[Records with scene code]
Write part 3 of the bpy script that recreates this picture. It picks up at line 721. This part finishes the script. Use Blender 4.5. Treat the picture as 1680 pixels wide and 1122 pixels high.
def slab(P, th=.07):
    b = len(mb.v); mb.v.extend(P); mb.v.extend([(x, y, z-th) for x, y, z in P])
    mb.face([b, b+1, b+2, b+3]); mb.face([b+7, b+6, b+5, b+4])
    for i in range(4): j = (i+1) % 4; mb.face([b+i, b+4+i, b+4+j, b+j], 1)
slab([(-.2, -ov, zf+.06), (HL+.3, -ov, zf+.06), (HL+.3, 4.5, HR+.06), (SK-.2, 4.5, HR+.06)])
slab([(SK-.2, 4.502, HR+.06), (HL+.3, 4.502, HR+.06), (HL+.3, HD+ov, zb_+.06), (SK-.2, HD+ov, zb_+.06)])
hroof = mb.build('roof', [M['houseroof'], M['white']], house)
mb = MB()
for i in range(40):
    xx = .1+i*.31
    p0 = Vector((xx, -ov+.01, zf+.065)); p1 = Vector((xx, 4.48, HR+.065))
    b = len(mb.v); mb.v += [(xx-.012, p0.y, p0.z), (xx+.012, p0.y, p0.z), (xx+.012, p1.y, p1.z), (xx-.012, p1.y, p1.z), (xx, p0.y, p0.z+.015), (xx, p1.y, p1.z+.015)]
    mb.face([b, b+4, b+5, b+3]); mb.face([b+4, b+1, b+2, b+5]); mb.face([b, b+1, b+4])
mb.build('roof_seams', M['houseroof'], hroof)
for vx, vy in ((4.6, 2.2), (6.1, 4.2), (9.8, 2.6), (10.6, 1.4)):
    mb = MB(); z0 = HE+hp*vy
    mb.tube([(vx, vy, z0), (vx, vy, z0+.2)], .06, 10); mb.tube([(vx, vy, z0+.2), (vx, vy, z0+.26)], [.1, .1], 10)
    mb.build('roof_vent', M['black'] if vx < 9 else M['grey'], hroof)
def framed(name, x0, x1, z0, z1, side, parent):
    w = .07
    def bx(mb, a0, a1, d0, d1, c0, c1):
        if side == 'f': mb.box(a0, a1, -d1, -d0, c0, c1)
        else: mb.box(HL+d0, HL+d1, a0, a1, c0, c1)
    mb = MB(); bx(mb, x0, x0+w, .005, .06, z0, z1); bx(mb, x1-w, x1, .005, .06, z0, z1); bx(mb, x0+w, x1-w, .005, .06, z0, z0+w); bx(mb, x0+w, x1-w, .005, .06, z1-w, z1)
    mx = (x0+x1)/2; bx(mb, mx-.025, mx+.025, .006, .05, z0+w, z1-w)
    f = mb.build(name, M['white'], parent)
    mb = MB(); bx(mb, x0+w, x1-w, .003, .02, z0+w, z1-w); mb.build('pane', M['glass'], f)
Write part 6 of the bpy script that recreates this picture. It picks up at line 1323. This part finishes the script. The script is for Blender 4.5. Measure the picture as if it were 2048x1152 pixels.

- WHAT YOU ARE ASKED TO DO -
Reproduce the material above without altering a single character.

- SOLUTION BELOW -
Write part 3 of the bpy script that recreates this picture. It picks up at line 721. This part finishes the script. Use Blender 4.5. Treat the picture as 1680 pixels wide and 1122 pixels high.
def slab(P, th=.07):
    b = len(mb.v); mb.v.extend(P); mb.v.extend([(x, y, z-th) for x, y, z in P])
    mb.face([b, b+1, b+2, b+3]); mb.face([b+7, b+6, b+5, b+4])
    for i in range(4): j = (i+1) % 4; mb.face([b+i, b+4+i, b+4+j, b+j], 1)
slab([(-.2, -ov, zf+.06), (HL+.3, -ov, zf+.06), (HL+.3, 4.5, HR+.06), (SK-.2, 4.5, HR+.06)])
slab([(SK-.2, 4.502, HR+.06), (HL+.3, 4.502, HR+.06), (HL+.3, HD+ov, zb_+.06), (SK-.2, HD+ov, zb_+.06)])
hroof = mb.build('roof', [M['houseroof'], M['white']], house)
mb = MB()
for i in range(40):
    xx = .1+i*.31
    p0 = Vector((xx, -ov+.01, zf+.065)); p1 = Vector((xx, 4.48, HR+.065))
    b = len(mb.v); mb.v += [(xx-.012, p0.y, p0.z), (xx+.012, p0.y, p0.z), (xx+.012, p1.y, p1.z), (xx-.012, p1.y, p1.z), (xx, p0.y, p0.z+.015), (xx, p1.y, p1.z+.015)]
    mb.face([b, b+4, b+5, b+3]); mb.face([b+4, b+1, b+2, b+5]); mb.face([b, b+1, b+4])
mb.build('roof_seams', M['houseroof'], hroof)
for vx, vy in ((4.6, 2.2), (6.1, 4.2), (9.8, 2.6), (10.6, 1.4)):
    mb = MB(); z0 = HE+hp*vy
    mb.tube([(vx, vy, z0), (vx, vy, z0+.2)], .06, 10); mb.tube([(vx, vy, z0+.2), (vx, vy, z0+.26)], [.1, .1], 10)
    mb.build('roof_vent', M['black'] if vx < 9 else M['grey'], hroof)
def framed(name, x0, x1, z0, z1, side, parent):
    w = .07
    def bx(mb, a0, a1, d0, d1, c0, c1):
        if side == 'f': mb.box(a0, a1, -d1, -d0, c0, c1)
        else: mb.box(HL+d0, HL+d1, a0, a1, c0, c1)
    mb = MB(); bx(mb, x0, x0+w, .005, .06, z0, z1); bx(mb, x1-w, x1, .005, .06, z0, z1); bx(mb, x0+w, x1-w, .005, .06, z0, z0+w); bx(mb, x0+w, x1-w, .005, .06, z1-w, z1)
    mx = (x0+x1)/2; bx(mb, mx-.025, mx+.025, .006, .05, z0+w, z1-w)
    f = mb.build(name, M['white'], parent)
    mb = MB(); bx(mb, x0+w, x1-w, .003, .02, z0+w, z1-w); mb.build('pane', M['glass'], f)
Write part 6 of the bpy script that recreates this picture. It picks up at line 1323. This part finishes the script. The script is for Blender 4.5. Measure the picture as if it were 2048x1152 pixels.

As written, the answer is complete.